Tracey in CT said...

It sounds to me like you are putting too much pressure on yourself, Christine. The idea of 40 hours sounds to me like it would leave everyone exhausted and irritible.

christinethecurious said...

http://www.welltrainedmind.com/schedules.php

The schedules part of TWTM were the publisher's idea, not that the author's think that they are 'bad' have you read the funny old blogs on SWB's web site about actual homeschooling days at her house? They are a real encouragement!

http://susanwisebauer.com/blog/?p=186

I've bought my new books for next year, and Monday I'm planning on taking the kids to a play ground so I can sit down with my notebook and books and make a sample schedule. It's hard to look at last years goals and not feel bad, but I do know that we finished most of it, and substituted some of it, and had good reasons for it. Schedules are a good tool, but a bad master, to paraphrase Laura Ingle's Wilder's essay on ambition. I hope I keep saying that Monday!

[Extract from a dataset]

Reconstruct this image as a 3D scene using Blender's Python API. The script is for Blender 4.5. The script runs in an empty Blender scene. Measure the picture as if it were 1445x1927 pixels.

-Christine in Massachusetts

Elisheva Hannah Levin said...

Don't buy the new book. If you want it, I will send you my copy!
I am not kidding.

The hours recommendations are also extremely unrealistic in the new book.

Anyway, if you want the new edition, please let me know. I bought one copy that I thought I'd lost in the move. I found it long after I'd replaced it, of course! So I have an extra.